Friday December 18 2020

Looking Back: "She Has Eyes Only For Him"

In a Christmas reflection from 1949, the Rev G. B. Hewitt considers artistic interpretations of the nativity.

 

Botticelli Nativity

FROM the catacombs to Jacob Epstein, from Byzantium to Bourdelle, in tempera, on glass, on canvas, in wood and stone, men have been drawing, painting, sculpting the Christmas scene and the Virgin and Child. Mary and her Son have been an everlasting and inexhaustible theme for the artist in every generation. Sometimes she is shown us amid all the voluptuousness of a Renaissance court, sometimes in the hard, bitter angularity of our modern world. Mary is now Italian, now Dutch; she is a mere slip of a girl, she is a mature woman; she is a rough peasant, she is like a queen.

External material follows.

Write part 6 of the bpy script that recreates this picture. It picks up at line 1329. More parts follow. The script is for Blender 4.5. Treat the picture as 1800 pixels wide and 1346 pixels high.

But in spite of all the differences of interpretation there is one constant feature: Mary’s head, her eyes. At Christmas time she and her Son are never alone, there are never just the two of them; this heavenly Boy and His Mother are a spectacle; the public is there. No event calling for such privacy has ever invited such publicity as the birth of Jesus.

In every picture Joseph stands still, an ageing figure, bemused at all these kings, creaking with gold, under his roof, vying with one another in gifts and obeisance. And the timid, hesitant shepherds shrink to one side, their rough, homely plaids an odd contrast to all this rustling silk. Courtiers disdainfully throng the stable yard, serried soldiers mass outside, angels look and listen, and with scroll and trumpet proclaim the news far and wide.

Sometimes the cradled Babe gazes up at His maiden mother, sometimes sitting on her knee He looks out on to this world of seething traffic and milling crowds. For in the pictures the whole world is astir.

You feel the whole world has come to see, and that the stable has been opened up in a miraculous way for everyone to look straight in, just as the whole front of a doll’s house can be swung back. That is the way the stable in Bethlehem lies open, and all the world comes to have a look, stands and stares a bit, and then goes on its way, goes back, goes home, the shepherds to the hillside, the Magi to their stars, the ox to the plough, the ass to its load, the courtiers to their levees, the soldiers to their parades.

But Mary never sees this coming and going, this fuss and commotion. She never looks up, her eyes never follow you round; no matter where you stand you can’t gaze into them. Though her heart this night is ablaze like all the stars of heaven, she hangs her head and bends her eyes – not in shame, but because she has eyes for no one except her child.

She who knows God best has eyes only for His Son. The world swirls about her, but the world for her is this Child. She gazes at Him with the wrapt attention of a mystic. She sees only the Child in her lap, filling her eyes, filling her world. You are compelled to follow her gaze.

Mary knows nothing except her own unreasoned obedience, compelled by pure love. She is the first Christian obedient, the first believer.

In our homes this Christmas there will be the same busyness, the same stir, the same flurry and scurry, the same excitement. It is a bustle that neither can nor must be neglected. Mary was quite content to be in the middle of it, she and her Child. And we in the middle of ours can take, as a symbol of what our attitude should be, her head and her eyes, those eyes so fascinated by the purpose of God, those eyes seeing not the bustle but only the wonder of the Incarnation, eyes only for her Lord and her God. If only we could attain that attitude this Christmas, if only Christ, born in our midst, were to fill our eyes, our horizon, our whole world!